2003-02-26 Thread Oleg Goldshmidt
Muli Ben-Yehuda [EMAIL PROTECTED] writes:

 Let's say that I have a complex project, using many Makefiles. In some
 of them, I'd like to refer to other directories of the project. So
 far, I've been using various combinations on ../, ../../, etc, but
 that's awfully brittle when you start moving directories around (not
 to mention potentially dangerous). Is there a way, which does NOT
 involve setting an environment variable, to refer to the top level
 project directory? Specifically, I have a Rules.make in that
 directory, which is included from the other Makefiles. If I could make
 the Rules.make contain the top level directory in a variable, it would
 solve most of my problems. 
 
 Now that I think of it, another way would be to change the build
 structure from recursive builds to a centralized build - all
 directories are built from the top level directory. Let's say that I
 do want to use recrusive build, though. What trick am I missing? 
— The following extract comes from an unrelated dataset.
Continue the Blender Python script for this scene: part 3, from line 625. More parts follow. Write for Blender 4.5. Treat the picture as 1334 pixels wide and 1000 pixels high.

Provide a reassonable (relative) default in every Makefile

UNTESTED:

In top-level Makefile

ifndef TOPDIR
TOPDIR := $(shell pwd)
endif

export TOPDIR

In all the other makefiles

ifndef TOPDIR
TOPDIR := default path to TOPDIR
export TOPDIR
endif

include $(TOPDIR)/Rules.mk

On the command line you'll be able to change it at will

$ make TOPDIR=path

HIH, let me know if you run into problems.